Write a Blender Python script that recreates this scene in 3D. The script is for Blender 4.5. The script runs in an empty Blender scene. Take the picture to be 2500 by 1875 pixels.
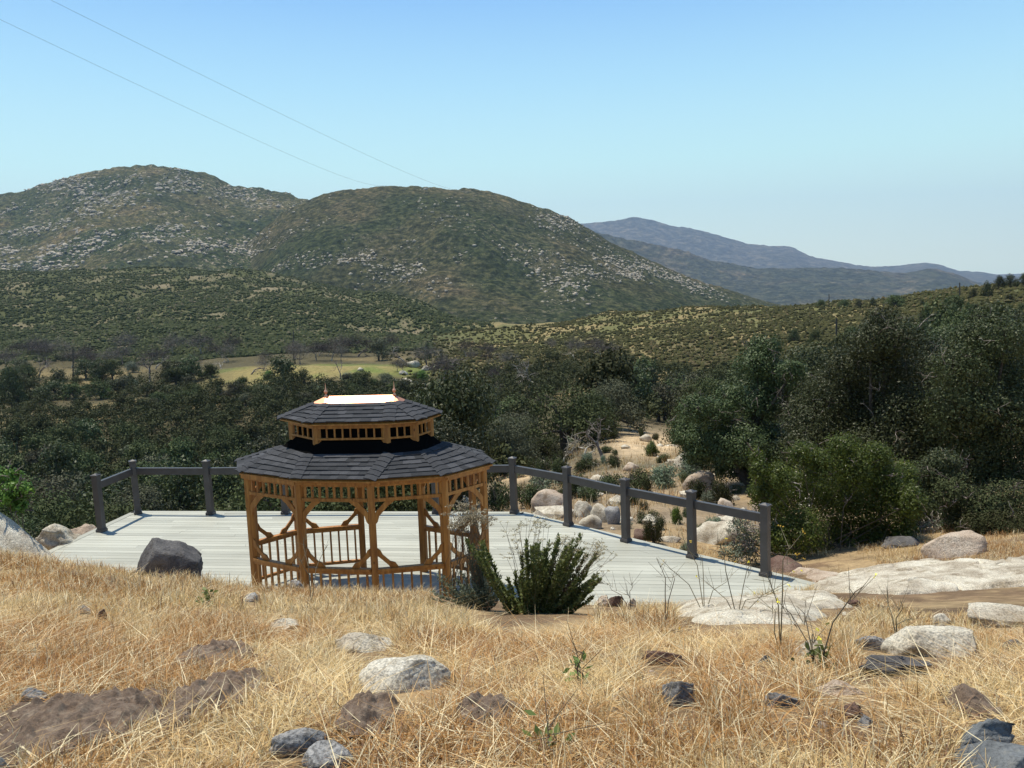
import bpy, math, numpy as np
from mathutils import Matrix, Vector
C = bpy.context.scene.collection
S = bpy.context.scene
# ------------------------------------------------------------------ camera, sky, sun, exposure
F, CX, CY, H = 1950.0, 1250.0, 937.5, 5.0
PITCH, ROLL = math.atan(267.5 / 1950), -0.03
cd = bpy.data.cameras.new("camera"); cam = bpy.data.objects.new("camera", cd); C.objects.link(cam)
cd.sensor_width = 36; cd.lens = 36 * F / 2500; cd.clip_start = 0.1; cd.clip_end = 60000
RM = Matrix.Rotation(math.pi / 2 - PITCH, 4, 'X') @ Matrix.Rotation(ROLL, 4, 'Z')
cam.matrix_world = Matrix.Translation((0, 0, H)) @ RM
S.camera = cam
S.view_settings.view_transform = 'Standard'; S.view_settings.look = 'None'
S.view_settings.exposure = 0.28; S.view_settings.gamma = 1
S.cycles.max_bounces = 6; S.cycles.diffuse_bounces = 3; S.cycles.glossy_bounces = 2
S.cycles.transmission_bounces = 3; S.cycles.volume_bounces = 0; S.cycles.transparent_max_bounces = 8
EL, AZ = math.radians(72), math.radians(-58)
w = bpy.data.worlds.new("World"); S.world = w; w.use_nodes = True
nt = w.node_tree; bg = nt.nodes["Background"]
sk = nt.nodes.new("ShaderNodeTexSky"); sk.sky_type = 'NISHITA'; sk.sun_disc = False
sk.sun_elevation = EL; sk.sun_rotation = AZ; sk.altitude = 0; sk.air_density = 1.3; sk.dust_density = 0.6; sk.ozone_density = 1.2
nt.links.new(sk.outputs[0], bg.inputs[0]); bg.inputs[1].default_value = 0.115
_tc = nt.nodes.new("ShaderNodeTexCoord"); _sx = nt.nodes.new("ShaderNodeSeparateXYZ"); _rp = nt.nodes.new("ShaderNodeValToRGB"); _mx = nt.nodes.new("ShaderNodeMix"); _mx.data_type = 'RGBA'
nt.links.new(_tc.outputs['Generated'], _sx.inputs[0]); nt.links.new(_sx.outputs['Z'], _rp.inputs[0]); _e = _rp.color_ramp.elements
while len(_e) < 7: _e.new(.5)
for _k, (_p, _c) in zip(_e, [(0, (.96, 1.12, .93)), (.04, (.84, 1.06, .94)), (.13, (.62, .98, .98)), (.22, (.42, .77, .98)), (.31, (.25, .545, .93)), (.6, (.07, .19, .46)), (1, (.03, .09, .25))]): _k.position = _p; _k.color = (*_c, 1)
_sc = nt.nodes.new("ShaderNodeVectorMath"); _sc.operation = 'SCALE'; _sc.inputs['Scale'].default_value = 8.0; nt.links.new(_rp.outputs[0], _sc.inputs[0])
_mx.inputs[0].default_value = .9; nt.links.new(sk.outputs[0], _mx.inputs[6]); nt.links.new(_sc.outputs[0], _mx.inputs[7]); nt.links.new(_mx.outputs[2], bg.inputs[0])
sl = bpy.data.lights.new("sun", 'SUN'); sl.energy = 4.6; sl.angle = math.radians(0.53); sl.color = (1, 0.94, 0.80)
so = bpy.data.objects.new("sun", sl); C.objects.link(so)
so.rotation_euler = Vector((math.sin(AZ) * math.cos(EL), math.cos(AZ) * math.cos(EL), math.sin(EL))).to_track_quat('Z', 'Y').to_euler()

# ------------------------------------------------------------------ helpers
R3 = np.array(RM.to_3x3())
rng = np.random.default_rng(7)
def ray(px, py):
    d = R3 @ np.array([(px - CX) / F, -(py - CY) / F, -1.0]); return d / d[1]
def at(px, py, Y):
    d = ray(px, py); return np.array([d[0] * Y, Y, H + d[2] * Y])
def px2m(Y): return Y / F * 1.0
def proj(P):
    c = (np.asarray(P, float) - [0, 0, H]) @ R3
    return np.stack([CX + F * c[..., 0] / -c[..., 2], CY - F * c[..., 1] / -c[..., 2]], -1)
def _h(ix, iy, iz, seed):
    n = (ix.astype(np.int64) * 374761393 + iy.astype(np.int64) * 668265263 + iz.astype(np.int64) * 2147483647 + seed * 974634777) & 0xffffffff
    n = ((n ^ (n >> 13)) * 1274126177) & 0xffffffff
    n = n ^ (n >> 16)
    return (n & 0xffff) / 65535.0 * 2 - 1
def vnoise(P, seed=0):
    P = np.asarray(P, float); i = np.floor(P).astype(np.int64); f = P - i; f = f * f * (3 - 2 * f)
    r = 0
    for a in (0, 1):
        for b in (0, 1):
            for c in (0, 1):
                wgt = (f[..., 0] if a else 1 - f[..., 0]) * (f[..., 1] if b else 1 - f[..., 1]) * (f[..., 2] if c else 1 - f[..., 2])
                r = r + wgt * _h(i[..., 0] + a, i[..., 1] + b, i[..., 2] + c, seed)
    return r
def fbm(P, oct=4, seed=0, gain=0.5):
    P = np.asarray(P, float); a = 1; r = 0; t = 0
    for k in range(oct):
        r = r + a * vnoise(P * 2 ** k + k * 17.3, seed + k); t += a; a *= gain
    return r / t
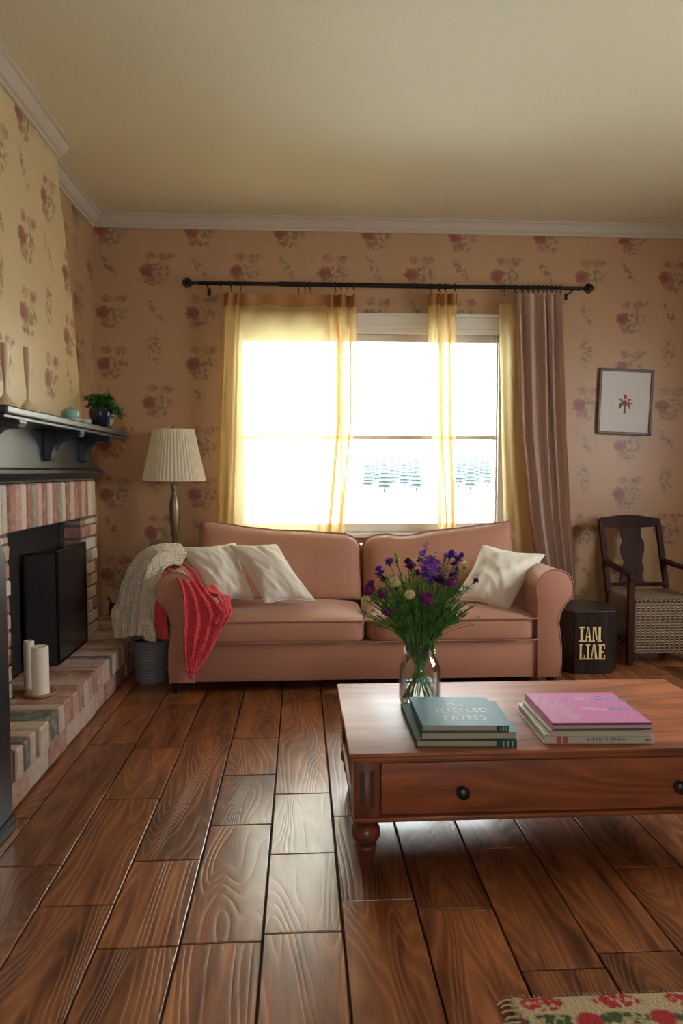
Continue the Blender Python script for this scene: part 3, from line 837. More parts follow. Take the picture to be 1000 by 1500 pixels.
def cushion(name, x0, x1, y0, y1, z0, zf, crown, parent, mtl=None, pip=True):
    bm = B(); r = .03
    N = 36; 
    def prof(t):   # perimeter-ish rounding
        return t
    w = x1 - x0; d = y1 - y0; h = zf - z0
    r_ = bmesh.ops.create_cube(bm, size=2); bmesh.ops.subdivide_edges(bm, edges=bm.edges, cuts=17, use_grid_fill=True)
    for v in bm.verts:
        c = v.co
        n = 9
        L_ = (abs(c.x) ** n + abs(c.y) ** n + abs(c.z) ** n) ** (1 / n)
        p = c / L_
        q = 7
        X_ = (x0 + x1) / 2 + p.x * w / 2; Y_ = (y0 + y1) / 2 + p.y * d / 2; Z_ = (z0 + zf) / 2 + p.z * h / 2
        k = (1 - abs(p.x) ** 3) * (1 - abs(p.y) ** 3)
        if p.z > 0: Z_ += crown * k * p.z
        Y_ -= .010 * (1 - p.x ** 4) * (1 - p.z ** 2) * (1 if p.y < 0 else 0)
        Z_ += .003 * nz(X_ * 9, Y_ * 9, 2) + .0035 * nz(X_ * 25, Y_ * 12, 5) * sm(.3, 1, abs(p.x)); 
        v.co = Vector((X_, Y_, Z_))
    cu = obj(name, bm, mtl or M['sofa'], parent, True, None)
    if pip:
        bm = B()
        for zz in (zf - .010, z0 + .012):
            pts = [(x0 + .0, y0 + d * .7, zz), (x0 + .001, y0 + .03, zz), (x0 + .012, y0 + .006, zz), (x0 + .05, y0 - .004, zz), ((x0 + x1) / 2, y0 - .010, zz + .002), (x1 - .05, y0 - .004, zz), (x1 - .012, y0 + .006, zz), (x1 - .001, y0 + .03, zz), (x1, y0 + d * .7, zz)]
            tube(bm, spline(pts, 6), .004, 6)
        obj('piping', bm, M['piping'], cu, True)
    return cu
zs = at_y(450, 907, YF).z
cushion('seat_cushion', xi0 - .0, xm - .002, YF - .006, 4.22, .255, zs, .035, sofa)
cushion('seat_cushion', xm + .002, xi1 + .0, YF - .006, 4.22, .255, zs, .035, sofa)
YBK = 4.20
def back_cushion(pts_top, lx, rx, round_left, round_right):
    """pts_top: (px,py) of the top edge"""
    tp = [(at_y(px, py, YBK).x, at_y(px, py, YBK).z) for px, py in pts_top]
    x0 = tp[0][0]; x1 = tp[-1][0]; zb = zs - .0
    bm = B(); NU, NV, NT = 44, 26, 1
    def surf(u, v, side):
        x = x0 + (x1 - x0) * u
        zt = interp(tp, x)
        z = zb + (zt - zb) * v
        eu = (1 - abs(2 * u - 1) ** 7) ; ev = (1 - abs(2 * v - 1) ** 6)
        th = .085 * max(0, eu) ** .45 * max(0, ev) ** .45
        lean = .13 * v
        wr = .004 * nz(x * 14, z * 9, 1) + .006 * nz(x * 40, z * 18, 4) * sm(.75, 1, v) * 1.
        return Vector((x, YBK + lean + (-th - (wr if side < 0 else 0) if side < 0 else th * .6), z))
    F_ = grid(bm, NU, NV, lambda u, v: surf(u, v, -1)); R_ = grid(bm, NU, NV, lambda u, v: surf(u, v, 1))
    bmesh.ops.remove_doubles(bm, verts=bm.verts, dist=.0008)
    cu = obj('back_cushion', bm, M['sofa'], sofa, True, None)
    bm = B(); pts = [(x0 + .001, YBK + .0 + .13 * t_, zb + (tp[0][1] - zb) * t_) for t_ in (0.3, .6, .9)] + [(x, YBK + .13 - .003, z + .001) for x, z in tp] + [(x1 - .001, YBK + .13 * t_, zb + (tp[-1][1] - zb) * t_) for t_ in (.9, .6, .3)]
    tube(bm, pts, .0045, 6); obj('piping', bm, M['piping'], cu, True)
back_cushion([(288, 765), (300, 766), (325, 769), (360, 775), (400, 779), (450, 781), (490, 784), (508, 785), (519, 789), (526, 796), (530, 806)], 288, 530, 0, 1)
back_cushion([(533, 806), (536, 797), (542, 790), (552, 786), (572, 785), (590, 788), (604, 787), (640, 780), (680, 776), (720, 770), (745, 767), (756, 765)], 533, 756, 1, 0)
for x, y in ((xo0 + .02, YF + .06), (xo1 - .02, YF + .06), (xo0 + .04, YB - .06), (xo1 - .04, YB - .06)):
    bm = B(); lathe(bm, [(.018, 0), (.026, .03), (.03, .066)], (x, y, 0), 16); obj('leg', bm, M['legdark'], sofa, True)

# ------------------------------------------------------------------ pillows
def pillow(label, corners, T, sag=.0, seed=0):
    """corners TL, TR, BR, BL as (px,py,depth)"""
    C_ = [at_y(px, py, d) for px, py, d in corners]
    ctr = sum(C_, Vector()) / 4
    nrm = (C_[1] - C_[0]).cross(C_[3] - C_[0]).normalized()
    if nrm.y > 0: nrm = -nrm
    root = thing('throw_pillow', label, 'pillow', ctr, 'cream throw pillows on the sofa')
    def f(u, v, s):
        a, b_ = 2 * u - 1, 2 * v - 1
        pa = a * (1 - .13 * (1 - abs(b_) ** 1.6) * abs(a)) * (1 - .05 * abs(a * b_) ** 9); pb = b_ * (1 - .13 * (1 - abs(a) ** 1.6) * abs(b_)) * (1 - .05 * abs(a * b_) ** 9)
        uu, vv = (pa + 1) / 2, (pb + 1) / 2
        p = C_[0] * (1 - uu) * (1 - vv) + C_[1] * uu * (1 - vv) + C_[2] * uu * vv + C_[3] * (1 - uu) * vv
        k = max(0, (1 - abs(a) ** 2.2)) ** .6 * max(0, (1 - abs(b_) ** 2.2)) ** .6
        rad = math.hypot(a, b_); an = math.atan2(b_, a)
        wr = .022 * nz(a * 1.4 + seed, b_ * 1.4, seed) + .012 * nz(math.cos(an) * 3.2 + seed, math.sin(an) * 3.2, rad * .8) * sm(.2, .9, rad) + .010 * (1 - abs(nz(a * 2.6 - b_ * 1.5 + seed, b_ * 1.2 + a * .8, 8)) * 2.2)
        return p + nrm * s * (T * k + wr * k ** .5 * (1 if s > 0 else .3))
    bm = B(); grid(bm, 44, 44, lambda u, v: f(u, v, 1)); grid(bm, 44, 44, lambda u, v: f(u, v, -1))
    bmesh.ops.remove_doubles(bm, verts=bm.verts, dist=.0006)
    obj('cover', bm, M['pillow'], root, True, None)
    bm = B(); n = 20; P = []
    for k in range(n): P.append(f(k / n, 0, 1))
    for k in range(n): P.append(f(1, k / n, 1))
    for k in range(n): P.append(f(1 - k / n, 1, 1))
    for k in range(n + 1): P.append(f(0, 1 - k / n, 1))
    tube(bm, P, .0028, 5); obj('seam', bm, M['pillow'], root, True)
pillow('cream throw pillow at the left arm, partly behind the other pillow and the throws', [(262, 801, 3.98), (346, 794, 4.08), (373, 880, 3.90), (312, 886, 3.82)], .085, seed=1)
pillow('cream throw pillow leaning in front of another on the left seat cushion', [(333, 797, 3.97), (405, 796, 4.03), (464, 882, 3.86), (388, 885, 3.78)], .085, seed=4)
pillow('cream throw pillow leaning in the right corner of the sofa', [(706, 797, 4.03), (801, 811, 3.97), (743, 897, 3.80), (662, 878, 3.88)], .085, seed=9)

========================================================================

Report how many lines in the data include the word "from", and give nothing but the count.

• _FULL RESPONSE_
2